For several years prior to the work stoppage, the parties had disagreed about whether the railroad could assign a dispatcher to work a shift or “desk” other than his regular one. After a railroad worker in the Birmingham, Ala. office was disciplined after reporting that he was sick when he was assigned to work “off assignment,” the union called a strike. The strike ended when a federal judge in South Carolina entered a temporary restraining order. The railroad sued the union for $250,000 for various wage payments and costs associated with delay of freight trains. The district court dismissed the suit, holding that a damages remedy cannot be implied under the Railway Labor Act, 45 U.S.C. 151 et seq.

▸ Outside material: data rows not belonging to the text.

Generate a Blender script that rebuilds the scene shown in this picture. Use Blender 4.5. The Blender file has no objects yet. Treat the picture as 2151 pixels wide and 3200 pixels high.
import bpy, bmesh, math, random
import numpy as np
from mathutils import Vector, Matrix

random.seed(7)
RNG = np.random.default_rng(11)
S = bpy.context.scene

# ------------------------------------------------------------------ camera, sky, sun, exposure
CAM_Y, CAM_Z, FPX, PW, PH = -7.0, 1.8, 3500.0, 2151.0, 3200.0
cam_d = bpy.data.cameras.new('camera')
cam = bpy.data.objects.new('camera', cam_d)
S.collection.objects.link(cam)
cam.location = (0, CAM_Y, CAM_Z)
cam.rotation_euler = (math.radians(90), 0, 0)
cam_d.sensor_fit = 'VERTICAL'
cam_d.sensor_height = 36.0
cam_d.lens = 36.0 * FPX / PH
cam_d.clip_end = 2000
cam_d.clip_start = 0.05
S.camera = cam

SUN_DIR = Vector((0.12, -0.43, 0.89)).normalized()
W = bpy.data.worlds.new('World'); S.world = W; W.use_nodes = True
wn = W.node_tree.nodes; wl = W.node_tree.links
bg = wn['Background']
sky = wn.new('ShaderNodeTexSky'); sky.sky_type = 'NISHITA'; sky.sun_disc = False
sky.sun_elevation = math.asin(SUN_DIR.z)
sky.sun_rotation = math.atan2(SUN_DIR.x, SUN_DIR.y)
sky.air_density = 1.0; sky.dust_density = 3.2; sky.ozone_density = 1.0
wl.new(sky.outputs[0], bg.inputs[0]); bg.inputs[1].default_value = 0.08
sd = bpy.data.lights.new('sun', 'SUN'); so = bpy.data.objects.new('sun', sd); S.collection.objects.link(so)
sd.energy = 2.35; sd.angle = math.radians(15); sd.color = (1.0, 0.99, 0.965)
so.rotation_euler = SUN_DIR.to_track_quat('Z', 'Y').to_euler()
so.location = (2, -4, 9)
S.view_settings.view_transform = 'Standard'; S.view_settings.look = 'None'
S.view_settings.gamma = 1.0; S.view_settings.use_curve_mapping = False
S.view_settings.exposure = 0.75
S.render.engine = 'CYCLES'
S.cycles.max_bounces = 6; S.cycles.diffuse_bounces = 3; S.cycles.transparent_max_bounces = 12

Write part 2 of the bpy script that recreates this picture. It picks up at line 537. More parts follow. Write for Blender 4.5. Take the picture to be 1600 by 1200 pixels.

The specific question for us is whether allowing damages for a strike over a minor dispute is consistent with the RLA’s purpose and structure. We conclude that a damages remedy in this situation is at odds with the Act. In the RLA context, litigation about damgaes allegedly caused by a minor dispute strike would be a sideshow that detracts from the bargaining and arbitration required by the Act. Litigating about damages in a judicial forum would divert the parties’ attention from the Act’s comprehensive process for dispute resolution. The injunction remedy, on the other hand, is appropriate because it quickly returns the parties to the process provided in the Act: bargaining and (if necessary) arbitration to resolve a minor dispute.

In sum, we conclude that a damages remedy for a minor dispute strike is at odds with the structure and purpose of the RLA. In particular, the remedy would detract from the Act’s requirement that minor disputes be resolved through bargaining or compulsory arbitration. Allowing the remedy would also run the risk of upsetting the balance of power between labor and management that has been maintained in the 74 years since the RLA was passed. We hold that monetary damages are not available under the RLA to remedy a strike over a minor dispute.

Judgment dismissing the claim for damages is affirmed.

Concurrence

Widener, J.: Because I agree with the majority that a damages remedy for a minor dispute is at odds with the structure and purpose of the RLA, I concur in the result. However, I disagree with the majority’s depending as it does on implied rights of action under the RLA and suggesting the obtaining of damages for breach of a no-strike clause in an arbitration proceeding before the Adjustment Board for a strike over a minor dispute.

Norfolk Southern Ry. Co. v. Brotherhood of Locomotive Engineers. (Lawyers Weekly No. 0-01-0865, 20 pp.) (Michael, J.) No. 98-1332, June 22, 2000; USDC at Greenville, S.C. (Anderson, J.)